A technologist who cannot see gives his opinion

Nov 30, 2006 10:04 GMT  ·  By

A captcha is an image that will be shown on some sites that require a verification word before loging in. The picture will display a blur text that must be typed in the box placed near the image.

"Captchas were never intended to be purely visual -- however, most initial implementations used fuzzy images, and in attempting to lock out automated agents also inadvertently locked out people unable to see the image. As an alternative to these, this past spring Google Services that require verification began to provide an audio alternative -- people have the option of listening to a sequence of spoken digits that they then type into a form field to verify to the web application that there is indeed a live human at the other end," T.V. Raman, Research Scientist said on Google's blog.

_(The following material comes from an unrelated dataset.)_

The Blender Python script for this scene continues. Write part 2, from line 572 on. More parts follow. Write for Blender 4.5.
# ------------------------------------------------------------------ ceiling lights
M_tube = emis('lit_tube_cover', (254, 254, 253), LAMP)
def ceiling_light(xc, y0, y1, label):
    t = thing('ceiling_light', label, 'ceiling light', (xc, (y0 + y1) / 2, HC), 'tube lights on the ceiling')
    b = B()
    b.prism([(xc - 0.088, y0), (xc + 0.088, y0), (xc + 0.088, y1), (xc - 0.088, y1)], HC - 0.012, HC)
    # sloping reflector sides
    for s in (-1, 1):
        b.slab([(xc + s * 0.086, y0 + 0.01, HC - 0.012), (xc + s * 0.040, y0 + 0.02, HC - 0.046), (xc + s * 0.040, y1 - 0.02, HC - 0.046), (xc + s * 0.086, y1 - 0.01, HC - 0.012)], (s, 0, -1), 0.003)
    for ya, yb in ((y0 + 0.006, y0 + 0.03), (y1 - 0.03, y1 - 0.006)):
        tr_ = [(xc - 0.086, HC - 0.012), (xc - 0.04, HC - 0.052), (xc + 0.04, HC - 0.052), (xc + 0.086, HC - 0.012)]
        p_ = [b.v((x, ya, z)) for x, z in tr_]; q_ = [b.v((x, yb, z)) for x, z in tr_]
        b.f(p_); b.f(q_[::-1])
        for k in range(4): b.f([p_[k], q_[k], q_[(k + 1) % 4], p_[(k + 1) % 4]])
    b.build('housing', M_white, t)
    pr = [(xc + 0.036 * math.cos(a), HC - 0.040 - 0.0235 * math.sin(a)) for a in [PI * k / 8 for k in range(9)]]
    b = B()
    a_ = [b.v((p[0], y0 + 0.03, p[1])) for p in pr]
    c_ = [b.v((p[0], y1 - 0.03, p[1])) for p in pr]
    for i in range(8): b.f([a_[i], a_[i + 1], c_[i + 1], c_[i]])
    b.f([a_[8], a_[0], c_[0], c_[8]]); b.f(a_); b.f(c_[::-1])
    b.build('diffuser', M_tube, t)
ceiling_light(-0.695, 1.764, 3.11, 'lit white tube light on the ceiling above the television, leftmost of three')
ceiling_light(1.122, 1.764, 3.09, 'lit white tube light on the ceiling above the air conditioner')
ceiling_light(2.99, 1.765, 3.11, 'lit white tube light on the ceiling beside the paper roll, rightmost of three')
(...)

Google's initiative is really considerable because it can help blind people surf the internet with ease, without having to know what a picture shows using a simple audio file that will pronounce the letters you must type to access the site.

"To keep the audio captcha as challenging as the visual captcha when confronted by automated agents, we add some distortion to the spoken digits, and we're still experimenting with different distortion techniques to ease the burden on the genuine human user while locking out automated agents.

You can easily spot the availability of audio captchas by the presence of the well-recognized "wheelchair" icon for accessibility --- the image is tagged with appropriate alt text to help blind users.

Incidentally you don't have to be visually impaired to use the audio captcha; if you are in a situation where you find it hard to view the visual captcha -- either because you're at a non-graphical display, or because the specific visual challenge we offered you turned out to be unusable in a given situation, feel free to give the audio captcha a try.

We've worked hard to ensure that the audio captchas work on different hardware/software combinations, and you do not need any special hardware (or software) other than a sound card to be able to use them," it is also mentioned on the blog.